PROBLEM DESCRIPTION -
Only the lines from the line with "Keep writing the" through the line with "me.materials.append(mat); o = bpy.data.objects.new(name, me);" should be copied, exactly as they appear, with both ends kept.
## Start SOURCE MATERIAL
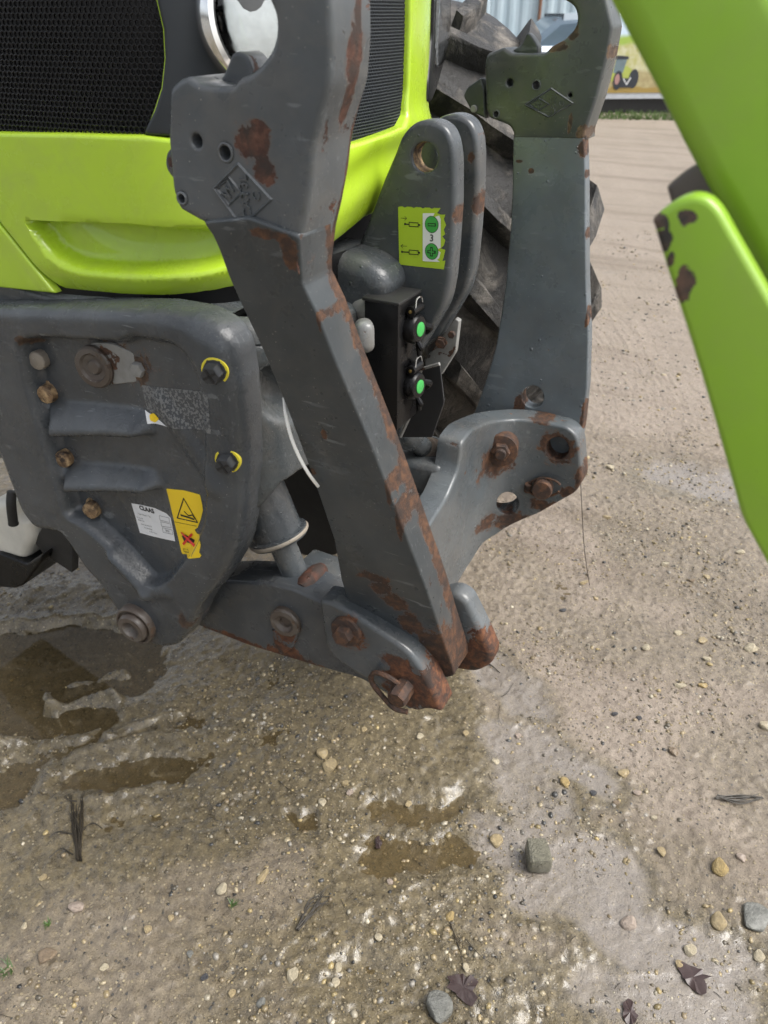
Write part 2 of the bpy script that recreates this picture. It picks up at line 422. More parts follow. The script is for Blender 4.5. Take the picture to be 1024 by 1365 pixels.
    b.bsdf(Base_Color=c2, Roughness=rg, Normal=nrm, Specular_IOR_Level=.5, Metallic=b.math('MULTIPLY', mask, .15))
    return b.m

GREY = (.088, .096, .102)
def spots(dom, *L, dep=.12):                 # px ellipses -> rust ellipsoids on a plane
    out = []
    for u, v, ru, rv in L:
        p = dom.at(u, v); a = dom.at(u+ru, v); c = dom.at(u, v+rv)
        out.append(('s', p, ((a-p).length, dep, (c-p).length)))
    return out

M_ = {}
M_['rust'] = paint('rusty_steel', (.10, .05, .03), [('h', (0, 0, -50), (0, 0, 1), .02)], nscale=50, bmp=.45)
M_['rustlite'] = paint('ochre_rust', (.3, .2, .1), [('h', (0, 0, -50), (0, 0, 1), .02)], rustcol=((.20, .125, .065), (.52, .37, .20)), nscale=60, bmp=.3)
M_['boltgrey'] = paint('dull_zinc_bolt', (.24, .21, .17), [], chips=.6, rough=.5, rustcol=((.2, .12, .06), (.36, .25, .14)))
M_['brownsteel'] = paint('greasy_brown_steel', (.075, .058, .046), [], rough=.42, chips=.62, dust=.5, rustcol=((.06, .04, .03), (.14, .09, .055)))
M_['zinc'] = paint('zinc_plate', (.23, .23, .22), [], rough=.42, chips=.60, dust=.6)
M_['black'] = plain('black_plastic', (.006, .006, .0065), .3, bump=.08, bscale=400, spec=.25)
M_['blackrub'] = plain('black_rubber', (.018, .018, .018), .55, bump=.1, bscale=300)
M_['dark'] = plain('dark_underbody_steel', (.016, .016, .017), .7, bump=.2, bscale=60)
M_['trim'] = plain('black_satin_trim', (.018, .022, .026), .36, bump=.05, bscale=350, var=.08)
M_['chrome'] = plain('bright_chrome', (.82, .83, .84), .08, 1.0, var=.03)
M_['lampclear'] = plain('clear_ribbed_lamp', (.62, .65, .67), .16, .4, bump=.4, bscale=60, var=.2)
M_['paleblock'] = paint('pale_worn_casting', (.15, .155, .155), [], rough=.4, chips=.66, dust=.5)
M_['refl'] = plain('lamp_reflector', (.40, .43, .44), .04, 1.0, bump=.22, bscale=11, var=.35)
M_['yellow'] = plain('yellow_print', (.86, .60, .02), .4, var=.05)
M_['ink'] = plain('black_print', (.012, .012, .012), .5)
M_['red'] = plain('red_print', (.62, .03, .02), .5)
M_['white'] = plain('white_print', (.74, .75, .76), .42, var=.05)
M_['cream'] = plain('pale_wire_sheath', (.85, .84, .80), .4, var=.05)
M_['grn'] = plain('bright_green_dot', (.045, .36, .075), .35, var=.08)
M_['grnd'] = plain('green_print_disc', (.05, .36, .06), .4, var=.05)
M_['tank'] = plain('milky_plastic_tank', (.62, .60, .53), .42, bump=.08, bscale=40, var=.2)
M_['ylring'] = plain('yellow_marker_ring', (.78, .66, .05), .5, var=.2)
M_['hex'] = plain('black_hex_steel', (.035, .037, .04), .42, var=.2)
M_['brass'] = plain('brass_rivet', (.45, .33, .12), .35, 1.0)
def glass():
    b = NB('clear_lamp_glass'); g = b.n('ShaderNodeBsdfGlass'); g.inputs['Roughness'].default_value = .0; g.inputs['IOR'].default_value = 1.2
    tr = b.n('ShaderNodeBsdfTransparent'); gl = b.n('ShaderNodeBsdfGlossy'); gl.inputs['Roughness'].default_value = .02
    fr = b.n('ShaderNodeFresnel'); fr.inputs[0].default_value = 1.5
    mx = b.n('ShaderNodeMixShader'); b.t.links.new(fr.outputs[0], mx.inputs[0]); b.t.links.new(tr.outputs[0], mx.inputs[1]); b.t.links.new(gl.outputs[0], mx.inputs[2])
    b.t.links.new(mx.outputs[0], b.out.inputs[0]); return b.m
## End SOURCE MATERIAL
## Start SOURCE MATERIAL
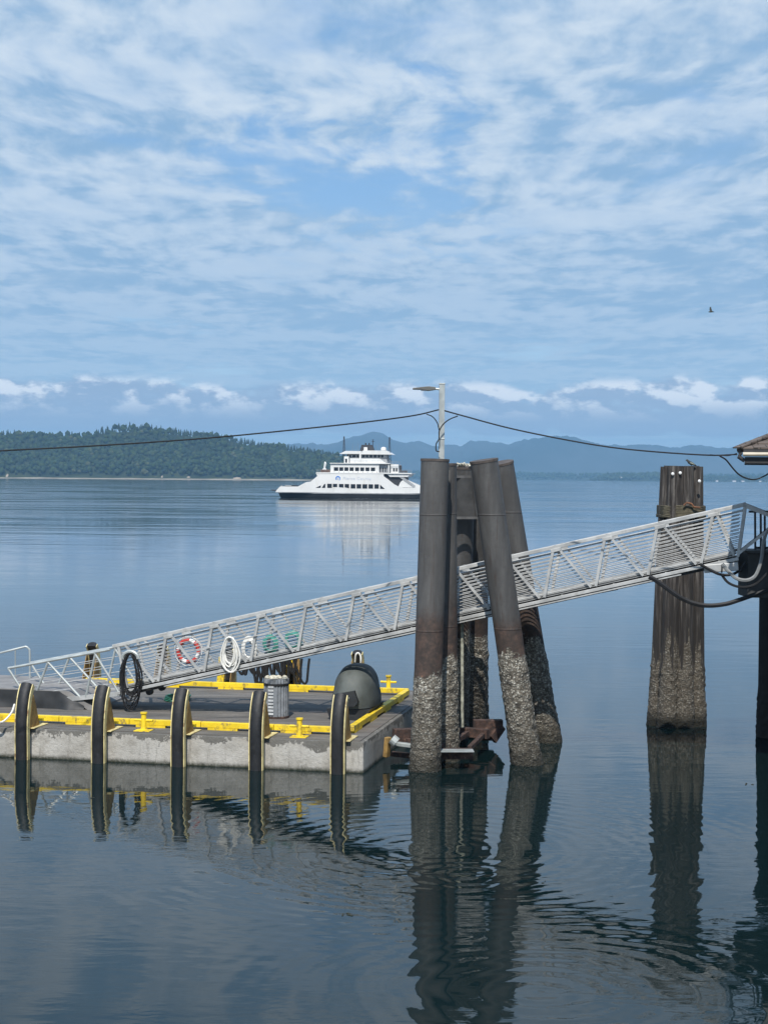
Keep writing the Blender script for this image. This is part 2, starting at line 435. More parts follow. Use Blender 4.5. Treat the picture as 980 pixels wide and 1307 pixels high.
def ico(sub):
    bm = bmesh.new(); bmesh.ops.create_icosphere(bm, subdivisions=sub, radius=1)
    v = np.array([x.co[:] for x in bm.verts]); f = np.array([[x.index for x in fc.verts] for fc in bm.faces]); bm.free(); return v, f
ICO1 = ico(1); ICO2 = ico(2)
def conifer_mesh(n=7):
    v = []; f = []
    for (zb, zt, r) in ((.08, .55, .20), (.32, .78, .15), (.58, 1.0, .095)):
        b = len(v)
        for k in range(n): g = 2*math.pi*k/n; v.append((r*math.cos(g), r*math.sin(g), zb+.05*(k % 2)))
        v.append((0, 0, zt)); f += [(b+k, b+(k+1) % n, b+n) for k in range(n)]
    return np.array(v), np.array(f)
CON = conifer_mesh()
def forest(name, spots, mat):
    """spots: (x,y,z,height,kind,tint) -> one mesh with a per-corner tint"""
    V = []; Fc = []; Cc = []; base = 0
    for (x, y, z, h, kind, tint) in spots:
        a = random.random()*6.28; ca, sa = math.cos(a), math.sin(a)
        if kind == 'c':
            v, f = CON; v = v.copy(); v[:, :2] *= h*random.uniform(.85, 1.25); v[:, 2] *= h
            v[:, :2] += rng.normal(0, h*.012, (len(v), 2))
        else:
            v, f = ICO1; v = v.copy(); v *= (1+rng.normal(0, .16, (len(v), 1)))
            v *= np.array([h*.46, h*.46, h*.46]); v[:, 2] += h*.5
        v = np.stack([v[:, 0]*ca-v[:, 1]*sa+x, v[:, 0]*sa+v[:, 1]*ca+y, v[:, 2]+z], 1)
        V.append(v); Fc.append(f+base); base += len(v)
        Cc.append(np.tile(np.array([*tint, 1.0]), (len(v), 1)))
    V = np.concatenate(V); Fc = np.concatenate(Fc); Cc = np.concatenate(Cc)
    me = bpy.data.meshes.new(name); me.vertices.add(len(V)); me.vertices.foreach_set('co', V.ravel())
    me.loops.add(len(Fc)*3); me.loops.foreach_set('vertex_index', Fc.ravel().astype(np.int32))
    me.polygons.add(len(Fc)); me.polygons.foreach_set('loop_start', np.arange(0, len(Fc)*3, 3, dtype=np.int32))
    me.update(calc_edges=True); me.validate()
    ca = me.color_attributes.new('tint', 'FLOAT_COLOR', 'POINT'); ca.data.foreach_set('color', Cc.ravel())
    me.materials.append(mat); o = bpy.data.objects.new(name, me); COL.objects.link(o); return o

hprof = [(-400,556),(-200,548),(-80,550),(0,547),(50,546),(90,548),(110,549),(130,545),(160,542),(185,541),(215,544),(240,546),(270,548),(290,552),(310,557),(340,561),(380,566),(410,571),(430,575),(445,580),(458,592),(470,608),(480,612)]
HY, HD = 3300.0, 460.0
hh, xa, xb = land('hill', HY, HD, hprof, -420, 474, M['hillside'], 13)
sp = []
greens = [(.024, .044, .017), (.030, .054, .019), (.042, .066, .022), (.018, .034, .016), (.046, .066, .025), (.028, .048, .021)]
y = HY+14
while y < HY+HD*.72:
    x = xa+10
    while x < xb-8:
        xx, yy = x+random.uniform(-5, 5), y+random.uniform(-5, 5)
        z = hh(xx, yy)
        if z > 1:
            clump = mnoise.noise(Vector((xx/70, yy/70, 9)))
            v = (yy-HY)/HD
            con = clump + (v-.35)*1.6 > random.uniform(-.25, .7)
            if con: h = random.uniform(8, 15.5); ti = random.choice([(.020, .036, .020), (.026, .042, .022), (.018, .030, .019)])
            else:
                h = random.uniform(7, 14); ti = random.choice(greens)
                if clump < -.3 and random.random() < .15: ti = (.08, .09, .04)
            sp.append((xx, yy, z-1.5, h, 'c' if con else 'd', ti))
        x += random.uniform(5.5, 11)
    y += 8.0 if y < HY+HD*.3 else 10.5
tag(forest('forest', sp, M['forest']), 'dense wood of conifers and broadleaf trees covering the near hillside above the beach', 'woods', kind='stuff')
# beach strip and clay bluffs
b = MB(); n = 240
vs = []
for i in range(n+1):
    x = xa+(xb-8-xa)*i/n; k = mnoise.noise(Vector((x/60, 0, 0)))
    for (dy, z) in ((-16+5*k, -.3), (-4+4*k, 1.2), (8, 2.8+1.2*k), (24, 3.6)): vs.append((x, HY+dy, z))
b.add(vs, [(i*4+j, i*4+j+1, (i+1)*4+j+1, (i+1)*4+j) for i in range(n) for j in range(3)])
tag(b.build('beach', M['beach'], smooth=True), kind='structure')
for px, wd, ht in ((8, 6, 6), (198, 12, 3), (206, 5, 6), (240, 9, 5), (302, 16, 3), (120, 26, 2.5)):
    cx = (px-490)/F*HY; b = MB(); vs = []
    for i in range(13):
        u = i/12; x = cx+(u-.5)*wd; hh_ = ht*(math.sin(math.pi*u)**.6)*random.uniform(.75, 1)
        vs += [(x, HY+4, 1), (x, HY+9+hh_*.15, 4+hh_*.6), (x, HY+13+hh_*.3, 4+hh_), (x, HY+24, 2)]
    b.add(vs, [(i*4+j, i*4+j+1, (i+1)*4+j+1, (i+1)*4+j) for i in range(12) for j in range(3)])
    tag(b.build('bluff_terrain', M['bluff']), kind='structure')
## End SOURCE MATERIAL
EXERCISE ANSWER -
Keep writing the Blender script for this image. This is part 2, starting at line 435. More parts follow. Use Blender 4.5. Treat the picture as 980 pixels wide and 1307 pixels high.
def ico(sub):
    bm = bmesh.new(); bmesh.ops.create_icosphere(bm, subdivisions=sub, radius=1)
    v = np.array([x.co[:] for x in bm.verts]); f = np.array([[x.index for x in fc.verts] for fc in bm.faces]); bm.free(); return v, f
ICO1 = ico(1); ICO2 = ico(2)
def conifer_mesh(n=7):
    v = []; f = []
    for (zb, zt, r) in ((.08, .55, .20), (.32, .78, .15), (.58, 1.0, .095)):
        b = len(v)
        for k in range(n): g = 2*math.pi*k/n; v.append((r*math.cos(g), r*math.sin(g), zb+.05*(k % 2)))
        v.append((0, 0, zt)); f += [(b+k, b+(k+1) % n, b+n) for k in range(n)]
    return np.array(v), np.array(f)
CON = conifer_mesh()
def forest(name, spots, mat):
    """spots: (x,y,z,height,kind,tint) -> one mesh with a per-corner tint"""
    V = []; Fc = []; Cc = []; base = 0
    for (x, y, z, h, kind, tint) in spots:
        a = random.random()*6.28; ca, sa = math.cos(a), math.sin(a)
        if kind == 'c':
            v, f = CON; v = v.copy(); v[:, :2] *= h*random.uniform(.85, 1.25); v[:, 2] *= h
            v[:, :2] += rng.normal(0, h*.012, (len(v), 2))
        else:
            v, f = ICO1; v = v.copy(); v *= (1+rng.normal(0, .16, (len(v), 1)))
            v *= np.array([h*.46, h*.46, h*.46]); v[:, 2] += h*.5
        v = np.stack([v[:, 0]*ca-v[:, 1]*sa+x, v[:, 0]*sa+v[:, 1]*ca+y, v[:, 2]+z], 1)
        V.append(v); Fc.append(f+base); base += len(v)
        Cc.append(np.tile(np.array([*tint, 1.0]), (len(v), 1)))
    V = np.concatenate(V); Fc = np.concatenate(Fc); Cc = np.concatenate(Cc)
    me = bpy.data.meshes.new(name); me.vertices.add(len(V)); me.vertices.foreach_set('co', V.ravel())
    me.loops.add(len(Fc)*3); me.loops.foreach_set('vertex_index', Fc.ravel().astype(np.int32))
    me.polygons.add(len(Fc)); me.polygons.foreach_set('loop_start', np.arange(0, len(Fc)*3, 3, dtype=np.int32))
    me.update(calc_edges=True); me.validate()
    ca = me.color_attributes.new('tint', 'FLOAT_COLOR', 'POINT'); ca.data.foreach_set('color', Cc.ravel())
    me.materials.append(mat); o = bpy.data.objects.new(name, me); COL.objects.link(o); return o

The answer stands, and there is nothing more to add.